---- Records shown

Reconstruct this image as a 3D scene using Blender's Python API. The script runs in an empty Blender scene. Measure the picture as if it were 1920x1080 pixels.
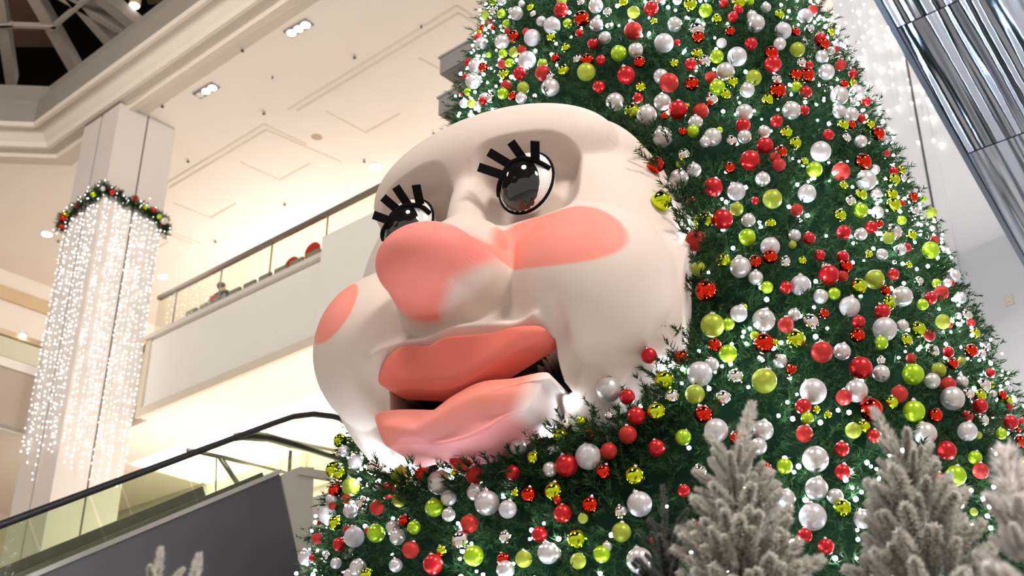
import bpy, math, random
import numpy as np
from mathutils import Vector, Matrix

random.seed(7)
RNG = np.random.default_rng(11)
C = bpy.context.scene.collection
SC = bpy.context.scene

# ------------------------------------------------------------------ camera, world, added lights, exposure
CAMZ = 1.6
FPX = 2250.0
PITCH = math.atan(FPX / 4470.0)
CP, SP = math.cos(PITCH), math.sin(PITCH)
cam_d = bpy.data.cameras.new('camera'); cam = bpy.data.objects.new('camera', cam_d); C.objects.link(cam)
cam.location = (0, 0, CAMZ); cam.rotation_euler = (math.pi/2 + PITCH, 0, 0)
cam_d.sensor_width = 36.0; cam_d.lens = 36.0 * FPX / 1920.0
cam_d.clip_end = 200; cam_d.clip_start = .05
cam_d.dof.use_dof = True; cam_d.dof.focus_distance = 8.6; cam_d.dof.aperture_fstop = 2.0
SC.camera = cam

w = bpy.data.worlds.new('world'); SC.world = w; w.use_nodes = True
bg = w.node_tree.nodes['Background']; bg.inputs[0].default_value = (1.0, .945, .89, 1); bg.inputs[1].default_value = .55

def P_early(u, v, z): return (u*-.7513 + v*.66, u*.66 + v*.7513, z + CAMZ)
def area(name, loc, target, size, power, col=(1, .94, .88)):
    l = bpy.data.lights.new(name, 'AREA'); l.shape = 'DISK'; l.size = size; l.energy = power; l.color = col
    o = bpy.data.objects.new(name, l); C.objects.link(o); o.location = loc
    d = Vector(target) - Vector(loc); o.rotation_euler = d.to_track_quat('-Z', 'Y').to_euler()
    return o
# unseen warm key and fill lights, added high around the viewer
area('atrium_fill_light', (-4.5, 1.0, 16.5), (-1.0, 8.0, 5.0), 3.0, 650)
area('atrium_fill_light', (7.0, -2.0, 15.5), (0.0, 8.0, 5.0), 3.0, 1550)
area('atrium_fill_light', (-12.0, 9.0, 16.2), (-9, 22, 9.0), 3.0, 900)
# unseen up-facing fill lights, added behind the slab to brighten the ceiling
area('ceiling_fill_light', (-4.0, 31.0, 13.0), (-4, 31, 17.4), 9.0, 520)
area('ceiling_fill_light', (-14.0, 38.0, 13.0), (-14, 38, 17.4), 9.0, 620)
area('ceiling_fill_light', (6.0, 24.0, 13.0), (6, 24, 17.4), 9.0, 500)

la = P_early(15.0, 12.9, 4.9); area('soffit_fill_light', la, (la[0], la[1], 30), 3.0, 120)  # hidden up-facing fills added on the landing to brighten the soffit
la = P_early(21.0, 13.6, 4.9); area('soffit_fill_light', la, (la[0], la[1], 30), 3.0, 120)
SC.view_settings.view_transform = 'Standard'; SC.view_settings.look = 'None'
SC.view_settings.gamma = 1.0; SC.view_settings.use_curve_mapping = False
SC.view_settings.exposure = 0.35
SC.cycles.max_bounces = 8; SC.cycles.diffuse_bounces = 4; SC.cycles.glossy_bounces = 4; SC.cycles.sample_clamp_indirect = 6.0

# ------------------------------------------------------------------ measuring helpers
UX, UY = -0.7513, 0.6600        # building axis u: away to the left
VX, VY = 0.6600, 0.7513         # building axis v: away to the right
def P(u, v, z):                 # building coordinates (z above eye height) -> world
    return Vector((u*UX + v*VX, u*UY + v*VY, z + CAMZ))
def ray(px, py):
    r = px - 960; t = 540 - py
    return np.array([r, FPX*CP - t*SP, FPX*SP + t*CP]) / FPX
def at_v(px, py, v):
    d = ray(px, py); k = v / (d[0]*VX + d[1]*VY); q = d*k
    return q[0]*UX + q[1]*UY, v, q[2]
def at_u(px, py, u):
    d = ray(px, py); k = u / (d[0]*UX + d[1]*UY); q = d*k
    return u, q[0]*VX + q[1]*VY, q[2]
def at_z(px, py, z):
    d = ray(px, py); k = z / d[2]; q = d*k
    return q[0]*UX + q[1]*UY, q[0]*VX + q[1]*VY, z

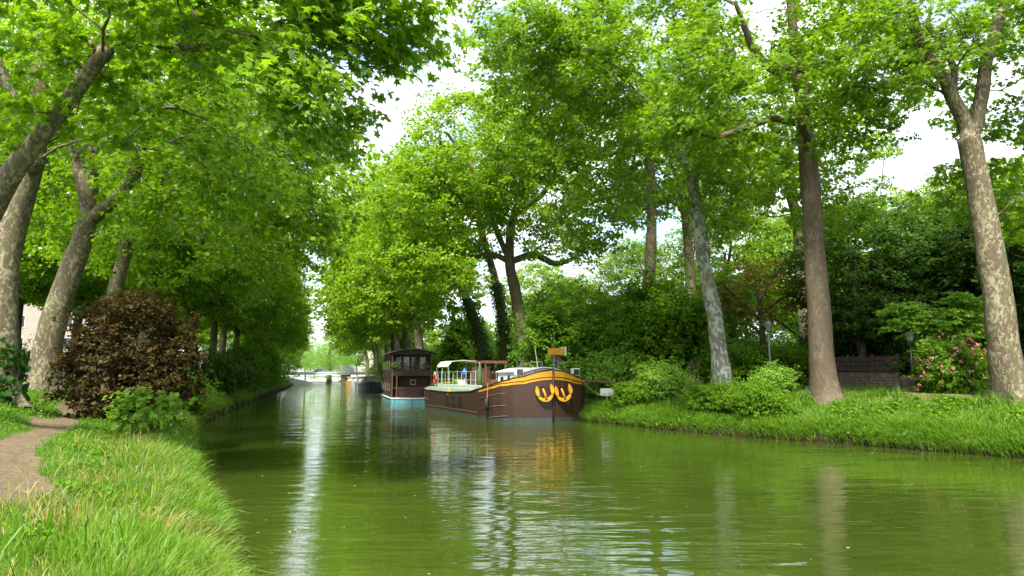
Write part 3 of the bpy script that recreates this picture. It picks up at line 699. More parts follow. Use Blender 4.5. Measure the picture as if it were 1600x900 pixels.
GRL = ['background tree behind the bare upper trunk over the dark shrubbery', 'background tree behind the yellowing twisted tree, left side', 'background tree filling the gap left of the tall brown trunk', 'background tree rising above the dark fence, right of the tall brown trunk', 'background tree above the black lamp post', 'background tree behind the right-edge forked plane', 'background tree past the right edge plane, at the picture border', 'background tree above the barge signal box', 'background tree over the barge foredeck, left of the dark shrubbery', 'background tree in the sky gap between the two right plane trees', 'background tree seen right of the forked plane trunk']
GBR = 'tall trees closing the view behind the right bank'
for i, (px, D) in enumerate([(1000, 80), (1130, 72), (1240, 84), (1350, 70), (1480, 62), (1600, 58), (1700, 50), (910, 92), (860, 110), (1420, 88), (1580, 85)]):
    g = at(px, D); put([pa, pb, pc][i % 3], g[0], g[1], rgp.uniform(0, 6), rgp.uniform(.72, .86) * (.84 if px in (1000, 910) else 1), GRL[i], GBR)

# dark evergreens behind the lawn on the right
def evergreen(seed, n=90, leaf='leaf_dark'):
    g = np.random.default_rng(seed)
    return make_tree('evergreen_tree', 'x', (0, 0, 0), [([(0, 0, -.2), (.1, 0, 2), (0, .2, 5), (.2, 0, 8)], [.28, .22, .17, .08], None),
        ([(1, .4, 3), (2, .6, 5)], [.1, .05], (0, .25)), ([(-1, -.4, 3.5), (-1.9, -.5, 5.5)], [.1, .05], (0, .3))],
        [((0, 0, 6.2), (3.6, 3.4, 3.6), n), ((.8, -1, 3.6), (3.2, 2.6, 2.0), n // 3)], g, leaf=leaf, bark='bark_dark', size=.19, per=230, spread=.6, dmin=.75, cull=False, group='x', zmin=1, cat='tree', kind='kite')
ev = [evergreen(31), evergreen(32), evergreen(33, n=62, leaf='leaf_plane')]
GE = 'dark evergreen trees behind the right lawn'
evl = [(1345, 40, 1.05, 'dark evergreen tree just right of the tall brown plane trunk'), (1420, 43, 1.15, 'dark evergreen tree rising behind the black lamp post'),
       (1500, 41, 1.05, 'dark evergreen tree behind the pink flowering bush'), (1590, 37, 1.1, 'dark evergreen tree behind the right-edge plane trunk'),
       (1690, 33, 1.0, 'dark evergreen tree at the very edge of the right lawn'), (905, 60, .9, 'dense green tree behind the bow of the brown barge'), (962, 60, .8, 'dense green tree between barge and pale twin-stemmed plane')]
for i, (px, D, sc, lb) in enumerate(evl):
    g = at(px, D); put(ev[2] if px < 1000 else ev[i % 2], g[0], g[1], rgp.uniform(0, 6), sc, lb, GE if px > 1000 else 'dense trees behind the barge bow')

# twisted rusty tree between the two plane trunks
b = at(1190, 43)
make_tree('ornamental_tree', 'small dark twisting tree with yellowed thin leaves behind the grey lamp post', b,
    [([b - [0, 0, .2], P(1193, 560, 43), P(1190, 510, 43), P(1186, 470, 43), P(1180, 430, 43)], [.24, .2, .17, .13, .08], None),
     (pts([(1165, 478), (1140, 455), (1125, 440)], 43, -1), [.1, .07, .04], (0, .6)), (pts([(1215, 470), (1240, 462), (1262, 480)], 43, -1), [.1, .07, .04], (0, .65)),
     (pts([(1205, 440), (1225, 415)], 43, 1), [.09, .05], (0, .8)), (pts([(1210, 500), (1240, 520), (1255, 530)], 43, 1), [.08, .06, .03], (0, .5)), (pts([(1168, 505), (1140, 510)], 43, 1), [.08, .04], (0, .48))],
    [(P(1190, 455, 43), (3.2, 2.2, 2.1), 70)], rg, leaf='leaf_rust', bark='bark_dark', size=.16, per=70, spread=.42, dmin=.5, zmin=2, flare=.2, kind='kite', cull=False)

# ------------------------------------------------------------------ shrubs
b = at(214, 23.6) - [0, 0, .05]
make_bush('copper_bush', 'large copper-brown leaved bush beside the footpath', b, [((-.3, 0, 2.8), (1.7, 1.5, 1.7), 84), ((-1.1, -.1, 1.2), (1.3, 1.2, 1.1), 40), ((.8, .1, 1.5), (1.3, 1.2, 1.4), 54), ((.4, -.3, 3.7), (1.1, .9, .8), 22), ((-1.5, 0, 3.4), (.8, .7, .8), 12), ((1.5, 0, 2.8), (.6, .6, .9), 10), ((-2.0, 0, 2.2), (.5, .6, .9), 8)], rg,
          leaf='leaf_copper', size=.115, per=95, spread=.24, dmin=.26, kind='hex', stems=7, cap=.09)
b = at(232, 20.3) - [0, 0, .05]
make_bush('sapling', 'bright green sapling with large fresh leaves in front of the copper bush', b, [((-.2, 0, .9), (.8, .5, .55), 26), ((.75, 0, .8), (.5, .4, .55), 12), ((.2, 0, .4), (.9, .4, .3), 12)], rg, leaf='leaf_light', size=.17, per=26, spread=.16, dmin=.18, kind='kite', stems=4, sub=3, cap=.02, cat='sapling')
def bush_proto(seed, leaf, size, per, n, r=(1.3, 1.2, 1.0), kind='kite', nm='shrub'):
    g = np.random.default_rng(seed + 100); bl = [((0, 0, r[2] * .8), (r[0] * .8, r[1] * .8, r[2] * .8), n // 2)]
    for k in range(9):
        a = g.uniform(0, 6.28); q = g.uniform(.35, .95); hh = g.uniform(.3, 1.75) * (1.15 - q * .5)
        bl.append(((r[0] * q * math.cos(a), r[1] * q * math.sin(a), r[2] * hh), tuple(np.array(r) * g.uniform(.22, .48, 3)), n // 8))
    for k in range(26):
        v = unit(g.normal(size=3)); v[2] = abs(v[2]) * 1.1; q = g.uniform(1.0, 1.45); bl.append((tuple(v * np.array([r[0], r[1], r[2] * 1.25]) * q + [0, 0, .2]), (.1, .1, .15), 1 + (k % 2)))
    return make_bush(nm, 'x', (0, 0, 0), bl, np.random.default_rng(seed), leaf=leaf, size=size, per=per, kind=kind, group='x')
bs = bush_proto(41, 'leaf_shrub', .11, 80, 90); bd = bush_proto(42, 'leaf_dark', .11, 120, 90); bl2 = bush_proto(43, 'leaf_light', .12, 80, 70)
bt = bush_proto(44, 'leaf_shrub', .13, 110, 130, (1.6, 1.5, 2.6)); bb = bush_proto(45, 'leaf_shrub', .13, 70, 80)
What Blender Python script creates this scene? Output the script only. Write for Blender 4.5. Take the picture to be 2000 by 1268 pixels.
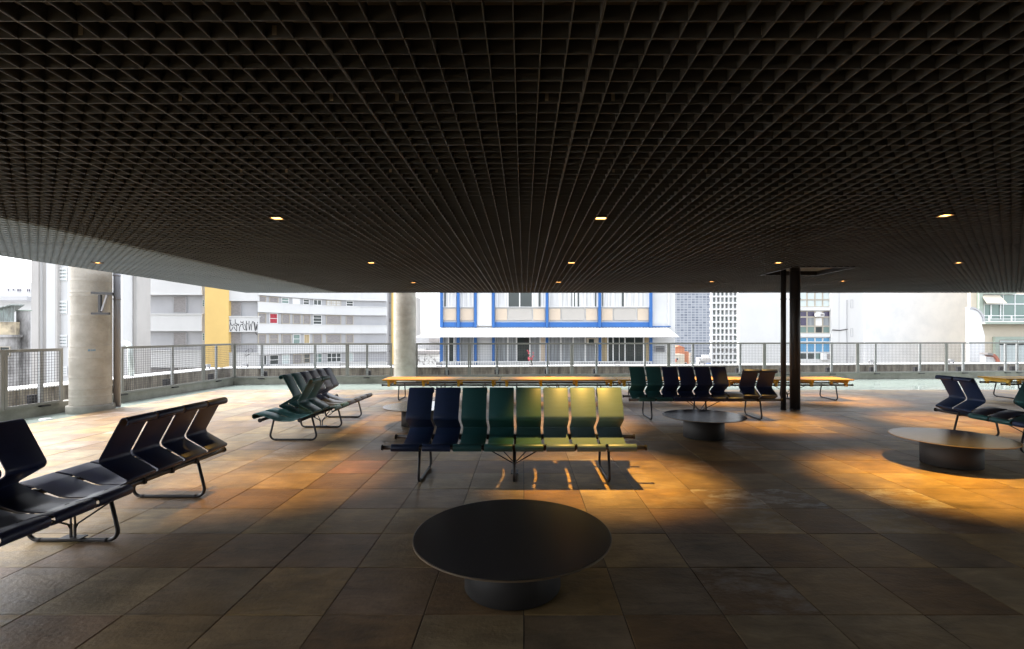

--------

** Exercise description **
Leave the pictures out and please restate exactly the lines running from the start of the material through the one with "SC = bpy.context.scene".

** Answer for this exercise **
Reconstruct this image as a 3D scene using Blender's Python API. The script runs in an empty Blender scene. Measure the picture as if it were 1920x1080 pixels.
import bpy, math, random
import numpy as np
from mathutils import Vector, Matrix

random.seed(7)
RNG = np.random.default_rng(11)
C = bpy.context.scene.collection
SC = bpy.context.scene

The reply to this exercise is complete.